### [WORK REQUIRED]
Return a copy of each line that holds the string "objects".

### [MATERIAL]
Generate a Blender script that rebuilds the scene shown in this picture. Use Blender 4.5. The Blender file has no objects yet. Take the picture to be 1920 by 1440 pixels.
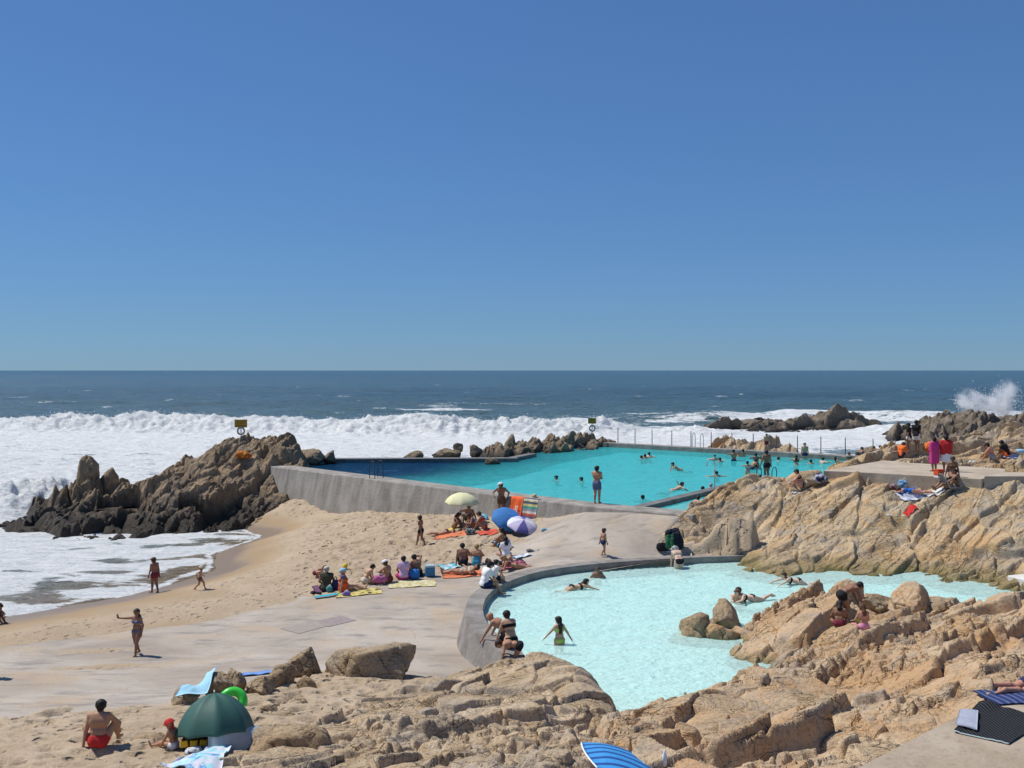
import bpy, bmesh, math, random, time
import numpy as np
from mathutils import Vector, Matrix
from mathutils.bvhtree import BVHTree
random.seed(7)
R = math.radians
T0 = time.time()
SC = bpy.context.scene
COL = SC.collection
# ---------------------------------------------------------------- camera geometry
F, HC, HY, CX = 1900.0, 9.0, 694.0, 960.0
def PZ(px, py, z):
    Y = F * (HC - z) / (py - HY)
    return ((px - CX) / F * Y, Y, z)
def PY(px, py, Y):
    return ((px - CX) / F * Y, Y, HC - (py - HY) / F * Y)
cam = bpy.data.cameras.new('camera')
cam.sensor_width = 36; cam.lens = 36 * F / 1920; cam.shift_y = -26 / 1920
cam.clip_start = 0.2; cam.clip_end = 60000
co = bpy.data.objects.new('camera', cam); COL.objects.link(co)
co.location = (0, 0, HC); co.rotation_euler = (R(90), 0, 0)
SC.camera = co
# ---------------------------------------------------------------- numpy noise
def _h(ix, iy, s):
    a = ix.astype(np.int64).astype(np.uint32); b = iy.astype(np.int64).astype(np.uint32)
    with np.errstate(over='ignore'):
        h = a * np.uint32(374761393) + b * np.uint32(668265263) + np.uint32((s * 974711 + 12345) & 0xffffffff)
        h = (h ^ (h >> np.uint32(13))) * np.uint32(1274126177)
        h = (h ^ (h >> np.uint32(16))) * np.uint32(2246822519)
        h = h ^ (h >> np.uint32(15))
    return h.astype(np.float64) / 4294967295.0
def vn(x, y, s=0):
    x = np.asarray(x, float); y = np.asarray(y, float)
    ix = np.floor(x); iy = np.floor(y); fx = x - ix; fy = y - iy
    ux = fx * fx * fx * (fx * (fx * 6 - 15) + 10); uy = fy * fy * fy * (fy * (fy * 6 - 15) + 10)
    a = _h(ix, iy, s); b = _h(ix + 1, iy, s); c = _h(ix, iy + 1, s); d = _h(ix + 1, iy + 1, s)
    return (a + (b - a) * ux + (c - a) * uy + (a - b - c + d) * ux * uy) * 2 - 1
def fbm(x, y, o=4, s=0, g=0.5):
    t = 0; a = 1; n = 0
    for i in range(o):
        t = t + a * vn(x * 2 ** i + 17.3 * i, y * 2 ** i - 9.1 * i, s + i); n += a; a *= g
    return t / n
def worley(x, y, s=0, jit=0.9):
    ix = np.floor(x); iy = np.floor(y)
    f1 = np.full(x.shape, 9.0); f2 = f1.copy()
    r0 = np.zeros(x.shape); r1 = r0.copy(); r2 = r0.copy(); du = r0.copy(); dv = r0.copy()
    for i in (-1, 0, 1):
        for j in (-1, 0, 1):
            cx = ix + i; cy = iy + j
            px = cx + 0.5 + jit * (_h(cx, cy, s) - 0.5); py = cy + 0.5 + jit * (_h(cx, cy, s + 101) - 0.5)
            ex = x - px; ey = y - py; d = np.sqrt(ex * ex + ey * ey)
            n = d < f1
            f2 = np.where(n, f1, np.minimum(f2, d)); f1 = np.where(n, d, f1)
            r0 = np.where(n, _h(cx, cy, s + 7), r0); r1 = np.where(n, _h(cx, cy, s + 8), r1); r2 = np.where(n, _h(cx, cy, s + 9), r2)
            du = np.where(n, ex, du); dv = np.where(n, ey, dv)
    return f1, f2, r0, r1, r2, du, dv
def sst(a, b, x):
    t = np.clip((x - a) / (b - a), 0, 1); return t * t * (3 - 2 * t)
def poly_sd(poly, x, y):
    """signed distance, positive inside"""
    d = np.full(x.shape, 1e9); ins = np.zeros(x.shape, bool); n = len(poly)
    for i in range(n):
        ax, ay = poly[i][:2]; bx, by = poly[(i + 1) % n][:2]
        ex, ey = bx - ax, by - ay; L = ex * ex + ey * ey + 1e-12
        t = np.clip(((x - ax) * ex + (y - ay) * ey) / L, 0, 1)
        d = np.minimum(d, np.hypot(x - ax - t * ex, y - ay - t * ey))
        c = (ay > y) != (by > y)
        with np.errstate(divide='ignore', invalid='ignore'):
            xi = ax + (y - ay) / (by - ay + (1e-12 if by == ay else 0)) * ex
        ins ^= c & (x < xi)
    return np.where(ins, d, -d)
class RBF:
    def __init__(s, pts, c=1.0, smooth=0.01):
        P = np.array(pts, float); s.p = P[:, :2]; s.c = c; n = len(P)
        A = np.zeros((n + 3, n + 3)); A[:n, :n] = s.phi(s.p[:, None] - s.p[None]) ; A[:n, :n] -= np.eye(n) * smooth
        Q = np.c_[np.ones(n), s.p]; A[:n, n:] = Q; A[n:, :n] = Q.T
        s.w = np.linalg.solve(A, np.r_[P[:, 2], 0, 0, 0])
    def phi(s, d): return np.sqrt((d ** 2).sum(-1) + s.c ** 2)
    def __call__(s, x, y):
        sh = x.shape; q = np.c_[x.ravel(), y.ravel()]; out = np.empty(len(q)); n = len(s.p)
        for i in range(0, len(q), 20000):
            k = q[i:i + 20000]
            out[i:i + 20000] = s.phi(k[:, None] - s.p[None]) @ s.w[:n] + s.w[n] + k @ s.w[n + 1:]
        return out.reshape(sh)
# ---------------------------------------------------------------- object helpers
def mesh_obj(name, V, Fc, mat, parent=None, smooth=True, loc=None):
    me = bpy.data.meshes.new(name)
    V = np.asarray(V, float)
    if loc is not None: V = V - np.array(loc)
    if isinstance(Fc, np.ndarray):
        n, k = Fc.shape
        me.vertices.add(len(V)); me.vertices.foreach_set('co', V.astype(np.float32).ravel())
        me.loops.add(n * k); me.loops.foreach_set('vertex_index', Fc.astype(np.int32).ravel())
        me.polygons.add(n); me.polygons.foreach_set('loop_start', np.arange(0, n * k, k, dtype=np.int32))
        me.update(calc_edges=True); me.validate()
    else:
        me.from_pydata([tuple(v) for v in V], [], Fc); me.update()
    if smooth: me.polygons.foreach_set('use_smooth', np.ones(len(me.polygons), bool))
    for m in (mat if isinstance(mat, (list, tuple)) else [mat]): me.materials.append(m)
    o = bpy.data.objects.new(name, me); COL.objects.link(o)
    if loc is not None: o.location = loc
    if parent is not None: o.parent = parent
    return o
def tag(o, label=None, cat=None, group=None, kind=None):
    if label: o['label'] = label
    if cat: o['category'] = cat
    if group: o['group'] = group
    if kind: o['kind'] = kind
    return o
def empty(name, loc, rz=0):
    o = bpy.data.objects.new(name, None); COL.objects.link(o); o.location = loc; o.rotation_euler = (0, 0, rz); return o
def attr(o, name, vals):
    a = o.data.attributes.new(name, 'FLOAT', 'POINT'); a.data.foreach_set('value', np.asarray(vals, np.float32))
def grid_faces(keep):
    """keep: (ny,nx) vertex mask -> verts index map and quads"""
    ny, nx = keep.shape
    idx = np.arange(ny * nx).reshape(ny, nx)
    q = keep[:-1, :-1] & keep[1:, :-1] & keep[1:, 1:] & keep[:-1, 1:]
    f = np.stack([idx[:-1, :-1][q], idx[:-1, 1:][q], idx[1:, 1:][q], idx[1:, :-1][q]], 1)
    used = np.unique(f); mp = np.full(ny * nx, -1); mp[used] = np.arange(len(used))
    return used, mp[f]
def hf_obj(name, X, Y, Z, keep, mat, loc=None, attrs=None):
    used, f = grid_faces(keep)
    V = np.c_[X.ravel()[used], Y.ravel()[used], Z.ravel()[used]]
    o = mesh_obj(name, V, f, mat, loc=loc)
    for k, v in (attrs or {}).items(): attr(o, k, v.ravel()[used])
    return o
class MB:
    """collects simple shapes into one mesh"""
    def __init__(s): s.v = []; s.f = []
    def add(s, v, f):
        n = len(s.v); s.v += [tuple(p) for p in v]; s.f += [tuple(i + n for i in q) for q in f]; return s
    def box(s, c, d, M=None):
        x, y, z = d[0] / 2, d[1] / 2, d[2] / 2
        v = [Vector((a * x, b * y, e * z)) for a in (-1, 1) for b in (-1, 1) for e in (-1, 1)]
        if M is not None: v = [M @ p for p in v]
        v = [p + Vector(c) for p in v]
        return s.add(v, [(0, 1, 3, 2), (4, 6, 7, 5), (0, 4, 5, 1), (2, 3, 7, 6), (0, 2, 6, 4), (1, 5, 7, 3)])
    def tube(s, pts, r, n=8, cap=True):
        pts = [Vector(p) for p in pts]; rs = r if isinstance(r, (list, tuple)) else [r] * len(pts)
        v = []; f = []; u = None
        for i, p in enumerate(pts):
            t = (pts[min(i + 1, len(pts) - 1)] - pts[max(i - 1, 0)]).normalized()
            if u is None: u = t.orthogonal().normalized()
            u = (u - t * u.dot(t)).normalized(); w = t.cross(u)
            v += [p + (u * math.cos(k * math.tau / n) + w * math.sin(k * math.tau / n)) * rs[i] for k in range(n)]
        for i in range(len(pts) - 1):
            for k in range(n): f.append((i * n + k, i * n + (k + 1) % n, (i + 1) * n + (k + 1) % n, (i + 1) * n + k))
        if cap: f += [tuple(range(n - 1, -1, -1)), tuple((len(pts) - 1) * n + k for k in range(n))]
        return s.add(v, f)
    def torus(s, c, R0, r, M=None, n=28, k=10):
        v = []; f = []
        for i in range(n):
            a = i * math.tau / n
            for j in range(k):
                b = j * math.tau / k
                p = Vector(((R0 + r * math.cos(b)) * math.cos(a), (R0 + r * math.cos(b)) * math.sin(a), r * math.sin(b)))
                if M is not None: p = M @ p
                v.append(p + Vector(c))
        for i in range(n):
            for j in range(k): f.append((i * k + j, ((i + 1) % n) * k + j, ((i + 1) % n) * k + (j + 1) % k, i * k + (j + 1) % k))
        return s.add(v, f)
    def prism(s, poly, z0, z1):
        """poly: list of (x,y[,z-top]) ccw; flat prism"""
        n = len(poly)
        v = [(p[0], p[1], z0) for p in poly] + [(p[0], p[1], z1) for p in poly]
        f = [tuple(range(n - 1, -1, -1)), tuple(range(n, 2 * n))] + [(i, (i + 1) % n, n + (i + 1) % n, n + i) for i in range(n)]
        return s.add(v, f)
    def build(s, name, mat, parent=None, smooth=False, loc=None, bevel=0):
        o = mesh_obj(name, s.v, s.f, mat, parent, smooth, loc)
        bm = bmesh.new(); bm.from_mesh(o.data); bmesh.ops.recalc_face_normals(bm, faces=bm.faces)
        if bevel: bmesh.ops.bevel(bm, geom=[e for e in bm.edges if len(e.link_faces) == 2 and e.calc_face_angle(0) > 0.6], offset=bevel, segments=2, profile=0.5, affect='EDGES', clamp_overlap=True)
        bm.to_mesh(o.data); bm.free()
        return o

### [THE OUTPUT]
Generate a Blender script that rebuilds the scene shown in this picture. Use Blender 4.5. The Blender file has no objects yet. Take the picture to be 1920 by 1440 pixels.
co = bpy.data.objects.new('camera', cam); COL.objects.link(co)
    o = bpy.data.objects.new(name, me); COL.objects.link(o)
    o = bpy.data.objects.new(name, None); COL.objects.link(o); o.location = loc; o.rotation_euler = (0, 0, rz); return o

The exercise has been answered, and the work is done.